City hall will close Thursday and reopen only for next year’s city council meetings, or until it piques the interest of a new tenant or potential owner.
The offices and services currently housed in the building at 17555 Peak Ave. will be relocated in the nearby Development Services Center starting Jan. 4, 2012.
Utility billing, passport services, Mayor Steve Tate’s office, the city manager’s office, city attorney’s office, human resources, finance and community services administrative offices will move from the current city hall building to the DSC as of Jan. 4.
Staff will add “City Hall” to the sign in front of the building at 17575 Peak Ave., according to City Manager Ed Tewes.
All city offices will be closed due to the holiday furlough from Dec. 23 to Jan. 3. Limited services will be available at the DSC Jan. 3, but staff will mostly be unpacking and learning a new phone system.
The city council approved the move in September in order to save about $100,000 per year on costs to run the current building. Those savings would be achieved after the initial one-time moving cost of $275,000 is recovered, according to city staff.
Closing city hall was part of a larger effort to cut the city’s long-term costs overall, in the face of an uncertain revenue picture, an impending “continuation fee” of $9.8 million from the redevelopment agency to the state, and change the way the city delivers public services.
Tate said he is excited about having everyone from the various administrative city departments under one roof again.
“I’m looking forward to it. It’s going to be great to get everybody back together and work more as a team,” Tate said.
Development related services, as well as services traditionally offered at city hall, have been cut in recent years, allowing room for the two facilities to consolidate, city staff said.
Both city buildings were built in 1976 with a voter-approved general obligation bond issue, Tewes said. The DSC was remodeled in 2007. They are each approximately 14,000 square feet.
City council meetings will continue to be held at the current city hall building until June 2012. After that, they will likely move to the Community and Cultural Center at 17000 Monterey Road, Tewes said.
In the long run, the city plans to either sell or lease the current city hall building to a private entity. Fleeting interest in the building has been shown by “a couple schools and churches,” Tewes said, but the city has not yet begun a serious marketing push on the building.
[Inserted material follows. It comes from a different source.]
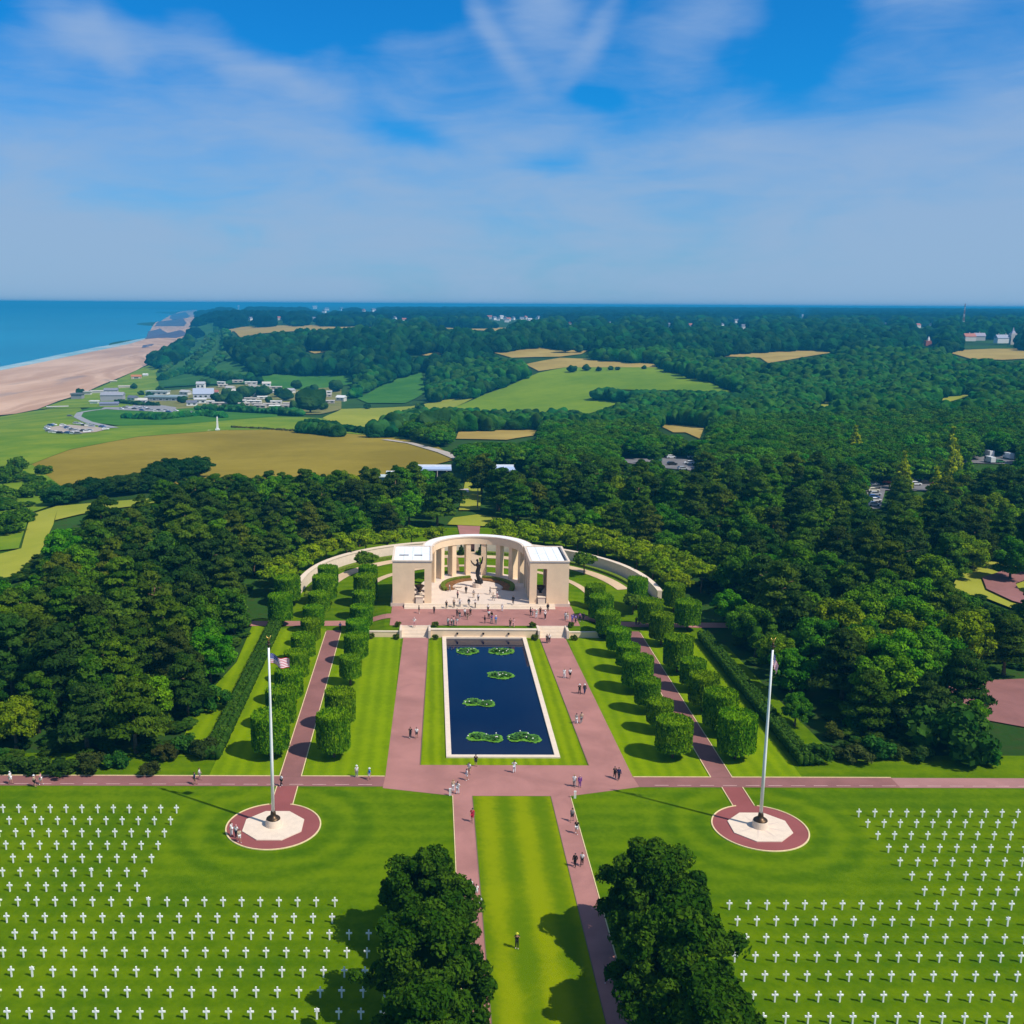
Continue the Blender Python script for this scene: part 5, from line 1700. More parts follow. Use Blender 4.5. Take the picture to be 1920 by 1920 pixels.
CROSS, STAR = cross_mesh(), star_mesh()
markers = []
LY = [122.98, 119.9, 116.85, 113.87, 110.89, 107.88, 104.85, 102.0, 98.96, 96.05, 93.05, 90.0, 86.98, 83.98]
RY = [122.4, 119.65, 116.65, 113.6, 110.5, 107.45, 104.38, 101.6, 98.6, 95.5, 92.45, 89.45, 86.43, 83.43]
STARS = [gp(505 / 2.909, 1480 + 482 / 2.909), gp(812 / 2.909, 1480 + 640 / 2.909), gp(185 / 2.909, 1480 + 1030 / 2.909), gp(1732 / 2.909, 1480 + 1255 / 2.909),
         gp(1260 + 1848 / 2.909, 1480 + 757 / 2.909), gp(1260 + 1057 / 2.909, 1480 + 850 / 2.909)]
for side in (-1, 1):
    for r_, y in enumerate(LY if side < 0 else RY):
        st = 2.009 if side < 0 else 2.04
        x0 = 43.2 if side < 0 else 43.95
        first = 0 if r_ < 7 else 11 if r_ < 9 else (14 if side < 0 else 12)
        row = []
        k = -first
        while True:
            x = side * (x0 + k * st)
            u, v, _ = pix((x, y, 0.6))
            if u < -8 or u > 1928 or k > 40: break
            row.append(x); k += 1
        row.sort()
        for i, x in enumerate(row): markers.append((y, x, i, r_, side))
markers.sort()
rest = MB()
for n_, (y, x, i, r_, side) in enumerate(markers):
    star = any((x - s[0]) ** 2 + (y - s[1]) ** 2 < 1.2 for s in STARS)
    fld = 'left' if side < 0 else 'right'
    if n_ < 300 or star:
        link('grave_marker', STAR if star else CROSS, None, (x, y, 0), random.uniform(-.02, .02), None, None,
             'white %s, %s from the left, %s row from the road, %s field' % ('star-topped grave marker' if star else 'grave cross', nth(i + 1), nth(r_ + 1), fld),
             'grave marker', 'grave markers on the lawn')
    else:
        rest.add([(v.co.x + x, v.co.y + y, v.co.z) for v in CROSS.vertices], [tuple(p.vertices) for p in CROSS.polygons])
rest.obj('grave_markers', MARBLE, kind='stuff')
print('markers', len(markers))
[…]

Leasing the building could generate up to $75,000 per year, according to a city staff report produced in September.
Although the validity of the $9.8 million “ransom” or RDA continuation fee is currently the subject of litigation in the state Supreme Court, the council agreed to make the payoff to the state in order to continue its redevelopment plans. Those plans mostly include rehabilitating a number of properties the agency purchased in downtown Morgan Hill in recent years.
Cutting city hall costs was part of the council’s effort to save the cash necessary for the payment. If the Supreme Court upholds the state’s budget which redirects a total of $1.7 billion of statewide redevelopment resources to more basic services this year, the Morgan Hill agency will have to make its first payment next month.